For his upcoming show in Port Townsend, Okazaki will incorporate a full jazz band into one guitar, which is part of the fun, he said.

“I might be imagining a full band but what comes out is only what is possible. If you have a photo filter, for example, that turns everything into black and white. All the color is gone but you still see some version of the original thing and sometimes it is more interesting.”

Those who are familiar with Monk’s music may still be surprised by some pretty obscure pieces Okazaki has resurrected, he said.

“If you like Monk’s music, then it will be a different version than people have heard. If you aren’t familiar with it then you might get turned on to something new.”

Okazaki gives full credit to the original composer, he said.

“This is just an interpretation. I like to represent that history, because I think it is very important to pay tribute once in a while whether it is Monk or Duke Ellington.”

The performance should last about 90 minutes, he said.

“It is hard physically to do a long solo performance, but it is a joyful kind of music. I am never looking at the clock or anything like that.”

To produce his unique sound, Okazaki plays on flatwound nickel strings.

“That is a little unusual, but I have been using them forever,” he said. “They are too expensive but I like the way they feel. It is the only fancy thing that I allow myself to get.”

A family reunion

Since this is the first time in many years Okazaki has performed in Port Townsend, he said he is looking forward to reconnecting with old friends.

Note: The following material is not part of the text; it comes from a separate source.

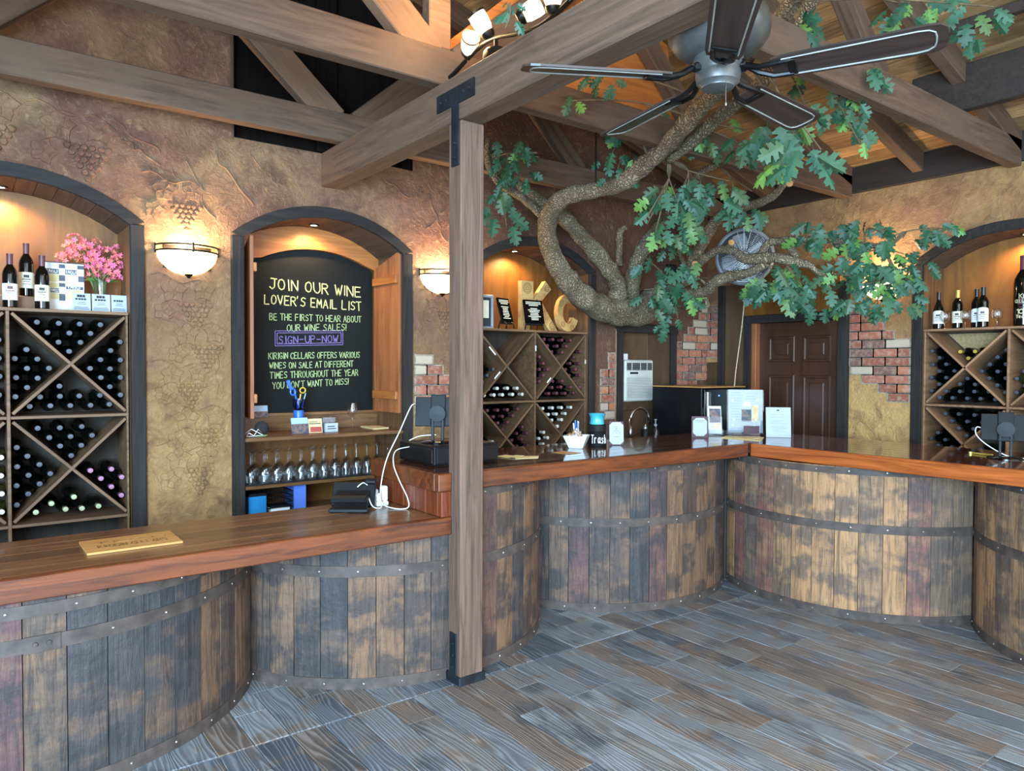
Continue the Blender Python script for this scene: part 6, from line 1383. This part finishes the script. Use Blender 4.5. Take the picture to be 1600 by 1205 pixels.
LC=[
(3.10,4.21,2.73,0.10,0.16,14,0.123),(3.17,4.11,3.04,0.16,0.16,22,0.097),(3.05,4.26,3.10,0.05,0.11,4,0.090),(2.96,3.08,3.26,0.10,0.07,8,0.073),(2.89,3.25,3.16,0.03,0.05,3,0.074),(3.68,3.54,3.26,0.12,0.10,10,0.102),(3.72,3.69,3.02,0.17,0.11,16,0.105),(3.81,3.45,3.33,0.06,0.05,4,0.094),(4.04,3.50,2.72,0.20,0.18,29,0.139),(4.26,3.34,2.83,0.22,0.14,23,0.131),(4.47,3.18,2.77,0.14,0.10,12,0.123),(4.29,3.56,2.61,0.14,0.09,8,0.119),(4.04,3.14,3.17,0.21,0.13,17,0.116),(4.14,2.94,3.07,0.09,0.10,8,0.106),(3.50,2.28,2.85,0.13,0.12,10,0.154),(3.50,2.15,2.70,0.11,0.14,10,0.168),(3.74,2.23,2.99,0.10,0.07,5,0.139),(3.92,2.22,3.23,0.20,0.09,17,0.116),(3.95,2.07,3.11,0.13,0.14,17,0.107),(3.96,2.06,2.90,0.03,0.09,4,0.082),(3.36,2.15,3.32,0.11,0.09,10,0.099),(3.54,1.64,3.27,0.10,0.05,9,0.091),(3.67,1.41,3.18,0.09,0.09,9,0.094),(3.63,1.51,3.28,0.06,0.04,4,0.084),(4.70,4.25,2.44,0.11,0.11,6,0.117),(4.73,4.21,2.22,0.14,0.16,18,0.127),(4.77,4.12,2.00,0.08,0.12,6,0.116),(4.88,3.98,2.32,0.14,0.18,16,0.134),(5.06,3.34,2.28,0.17,0.14,17,0.144),(5.14,3.28,2.25,0.22,0.16,23,0.135),(5.27,3.12,2.12,0.15,0.11,10,0.116),(5.19,3.00,2.62,0.20,0.11,17,0.121),(5.31,2.84,2.42,0.20,0.17,23,0.137),(5.19,2.87,2.20,0.16,0.16,13,0.128),(5.38,2.66,2.43,0.17,0.12,17,0.135),(5.41,2.58,2.19,0.19,0.19,26,0.134),(5.29,2.73,2.10,0.13,0.13,10,0.110),(5.52,2.44,2.60,0.22,0.07,16,0.107),(5.52,2.43,2.37,0.12,0.08,6,0.107),(5.38,2.74,2.65,0.17,0.07,10,0.111),(1.79,2.39,3.02,0.04,0.06,6,0.051),(4.60,3.95,2.61,0.13,0.13,8,0.112),]
def cr(P, n=5):
    out = []
    for i in range(len(P)-1):
        p0, p1, p2, p3 = P[max(i-1, 0)], P[i], P[i+1], P[min(i+2, len(P)-1)]
        for k in range(n):
            t_ = k/n; out.append(tuple(.5*((2*b)+(-a+c)*t_+(2*a-5*b+4*c-d)*t_*t_+(-a+3*b-3*c+d)*t_**3) for a, b, c, d in zip(p0, p1, p2, p3)))
    return out+[P[-1]]
rt_ = random.Random(31)
TH = {'main': .68, 'right': .74, 'low': .68, 'limb': .8, 'twigr': .9, 'stub': .8}
for nm, P in BR.items():
    S = cr(P); g = G(); k_ = len(S)
    pts = [(s[0], s[1], s[2]) for s in S]; rad = [max(.006, s[3]*TH.get(nm, .64))*(1+.07*math.sin(i*1.9)+rt_.uniform(-.05, .05)) for i, s in enumerate(S)]
    seg = 14 if rad[0] > .05 else 9
    g.tube(pts, rad, seg)
    for i in range(k_*seg):                                          # knobbly bark
        r_ = i//seg; c = Vector(pts[r_]); p = Vector(g.v[i]); a_ = (i % seg)/seg*6.283
        g.v[i] = tuple(c+(p-c)*(1+.10*math.sin(3*a_+r_*.5)+rt_.uniform(-.04, .04)))
    obj('branch', g, 'bark', tree, smooth=True)
# sawn stubs
mk('sawn_wood', (196, 142, 84), (164, 112, 62), ns=16, rough=.8)
for (p, d) in (((4.58, 3.47, 3.13), (-.2, -.6, .2)), ((5.0, 3.70, 2.58), (-.5, -.6, .25)), ((4.99, 4.02, 2.50), (-.8, -.5, -.3)), ((4.88, 3.08, 2.98), (-.7, -.4, -.4))):
    d = Vector(d).normalized(); p = Vector(p)
    obj('branch_stub', G().tube([p, p+d*.09], [.034, .028], 10), 'bark', tree, smooth=40); obj('sawn_end', G().tube([p+d*.088, p+d*.093], [.025, .024], 10), 'sawn_wood', tree)
# leaf: lobed oak outline, folded along the midrib and drooping
def leaf_mesh(bend, fold):
    half = [(0, .0), (.05, .04), (.13, .05), (.18, .10), (.27, .12), (.25, .19), (.14, .22), (.11, .26), (.24, .30), (.34, .31), (.33, .38), (.40, .46), (.28, .47), (.14, .47), (.11, .52), (.22, .57), (.30, .60), (.28, .67), (.32, .76), (.20, .74), (.10, .74), (.13, .81), (.14, .90), (.06, .88), (0, 1.0)]
    sp_ = [(0, y) for x, y in half]; v = []; f = []
    def w3(x, y): return (x, y-.0, -bend*y*y-fold*abs(x)+.06*math.sin(y*9)*abs(x))
    n = len(half); v = [w3(0, y) for x, y in half]+[w3(x, y) for x, y in half]+[w3(-x, y) for x, y in half]
    for k in range(n-1): f.append((k, k+1, n+k+1, n+k)); f.append((k+1, k, 2*n+k, 2*n+k+1))
    g = G().add(v, f); g.tube([(0, -.22, .0), (0, -.08, .01), (0, .02, 0)], .010, 4)
    me = g.mesh('leaf'); me.materials.append(MATS['leaf']); return me
LM = [leaf_mesh(.25, .25), leaf_mesh(.45, .1), leaf_mesh(.1, .45), leaf_mesh(.35, .35)]
leaves = []; rz_ = random.Random(77); CAMP = Vector((0, 0, 1.6))
allb = [Vector(p[:3]) for P in BR.values() for p in cr(P, 3)]
for (x, y, z, rx, ry, n, s) in LC:
    c = Vector((x, y, z)); near = min(allb, key=lambda p: (p-c).length)
    vd = (c-CAMP).normalized(); sx_ = vd.cross(Vector((0, 0, 1))).normalized(); sy_ = sx_.cross(vd)
    # a few twigs fan out of the branch; leaves sit along them
    nt = max(1, n//5); tips = []
    for k in range(nt):
        a = rz_.uniform(0, 6.28); e = c+sx_*rx*.9*math.cos(a)+sy_*ry*.9*math.sin(a)+vd*rz_.uniform(-.12, .12); m1 = (near+c)/2+Vector((0, 0, .05)); tips.append((near, m1, e))
        tw = G()
        if (near-c).length < .9: tw.tube(cr([tuple(near), tuple(m1), tuple(e)], 4), [.007]*4+[.005]*4+[.003], 5)
        else: tw.tube(cr([tuple(c+Vector((0, 0, ry*.8))), tuple(c), tuple(e)], 4), [.006]*4+[.004]*4+[.003], 5)
        obj('twig', tw, 'twig', tree, smooth=True)
    for k in range(n):
        a = rz_.uniform(0, 6.28); q = math.sqrt(rz_.random()); p = c+sx_*rx*q*math.cos(a)+sy_*ry*q*math.sin(a)+vd*rz_.uniform(-.14, .14)
        if p.x > XW-.06: p.x = XW-.06-rz_.random()*.05
        if p.y > YB-.05: p.y = YB-.05
        out = sx_*math.cos(a)*q
        ydir = (Vector((0, 0, -1))*rz_.uniform(.5, 1.1)+out*.9+sx_*rz_.uniform(-.7, .7)+vd*rz_.uniform(-.5, .3)).normalized()
        zdir = (-vd*rz_.uniform(.6, 1.0)+Vector((rz_.uniform(-.6, .6), rz_.uniform(-.6, .6), rz_.uniform(-.1, .8)))); zdir = (zdir-ydir*zdir.dot(ydir)).normalized(); xdir = ydir.cross(zdir)
        sc = s*rz_.uniform(.72, 1.2); Mx = Matrix(((xdir.x*sc, ydir.x*sc, zdir.x*sc, p.x), (xdir.y*sc, ydir.y*sc, zdir.y*sc, p.y), (xdir.z*sc, ydir.z*sc, zdir.z*sc, p.z), (0, 0, 0, 1)))
        leaves.append((sc/(p-CAMP).length, Mx, rz_.choice(LM)))
leaves.sort(key=lambda t_: -t_[0])
tinv = MW[tree].inverted(); rest = G()
for i, (_, Mx, me) in enumerate(leaves):
    if i < 300:
        o = bpy.data.objects.new('leaf', me); COL.objects.link(o); o.parent = tree; o.matrix_parent_inverse = tinv; o.matrix_basis = Mx
    else: rest.add([Mx @ v.co for v in me.vertices], [tuple(p.vertices) for p in me.polygons])
o = obj('foliage', rest, 'leaf', tree, recalc=False); o['kind'] = 'stuff'

o = obj('support_rod', G().tube([(3.667, 3.86, 2.93), (3.667, 3.86, 3.60)], .0065, 7).tube([(3.667, 3.86, 3.60), (3.667, 3.40, 3.62)], .0065, 7), 'black_metal'); tag(o, 'thin black rod holding the main branch below the truss', 'rod')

“It is going to be a little bit of a reunion. That will be fun.”

And, Okazaki suspects those who have not heard him perform for the past couple of decades may be pleasantly surprised by this evolution.

“I just like to try to present something maybe people haven’t seen on a guitar,” he said. “It is a little unusual, the way I play the guitar. It is a little different than I used to play it in high school.”